El hiperpresidencialismo, que nos viene de lejos, ha franqueado, una vez más, la frontera ética de la tradición republicana. El actual jefe del Estado es la figura solitaria que despliega una actividad mayor a lo humanamente soportable. Sobre él recae todo el peso de la responsabilidad política. Su estilo consiste en arrear a la tropa por caminos sembrados de escollos y tropiezos. Así las cosas, ¿cómo rescatar un sistema presidencialista que, siendo legítimo y funcional, soporta rémoras y contradicciones de la más variada especie? ¿No habría que enaltecer el concepto central de esta forma de gobierno, burlada una vez más por el episodio coyuntural que nos ocupa?

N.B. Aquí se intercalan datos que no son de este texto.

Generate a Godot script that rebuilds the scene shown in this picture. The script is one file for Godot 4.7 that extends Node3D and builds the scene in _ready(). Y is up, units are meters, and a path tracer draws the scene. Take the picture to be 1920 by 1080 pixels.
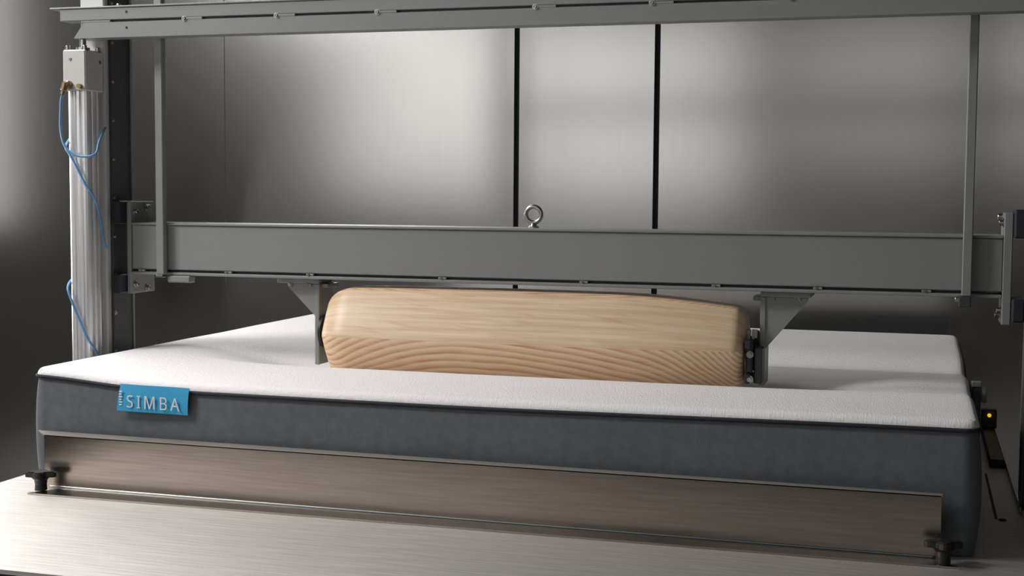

Con estas y otras prevenciones en la mente, enhebramos los extremos del problema, despejando las opciones ofrecidas por autorizados especialistas en la materia. Unos afirman que es deseable y posible una presidencia atenuada, que reparta “el peso de un solo hombre” entre ministros políticamente responsables; otros insisten en que la concentración del poder es una realidad inevitable, debiendo el Presidente asumir el mando constitucional cuando está legitimado con la espada del triunfo electoral.
Antes de tomar posición a favor o en contra de opciones teóricas a veces vanas, convendría atender a un dato de la realidad que, por auspicioso, merece celebrarse: sabe el ciudadano del esfuerzo que realizan quienes, sorteando discusiones bizantinas, dan prueba de madurez psicológica y de responsabilidad cívica, conciliando posiciones excluyentes y alentando consensos convergentes. La confluencia en el poder de ministros que comparten la responsabilidad política -al estilo de un presidencialismo “atenuado”- y la cooperación debida a la legitimidad democrática encarnada en la figura del conductor político -un eje del presidencialismo “fuerte”- daría entrada a un gobierno de síntesis que no busca decidir entre dos posiciones contrapuestas, sino que aspira a vincular dos complementos necesarios.
Al advertir que la concentración del poder presidencial no es sólo un accidente coyuntural de este o aquel gobierno, sino un fenómeno global que alcanza a todos, cabe conjeturar que asimetrías como la actual remiten a la base estructural del sistema político, por ser ése el ámbito natural para asignar atribuciones a los inconfundibles, pero inseparables, órganos del gobierno.
Si tal es el concepto, no es poco lo que queda por hacer en materia de ingeniería política, antes de que actores advenedizos sigan aplicando medidas que, apresuradas e inconsultas, suelen terminar en el fracaso.
Aceptada la idea, por el momento indisponible, habrá que atender a la evolución de los procesos y esperar que el tiempo haga sus pruebas.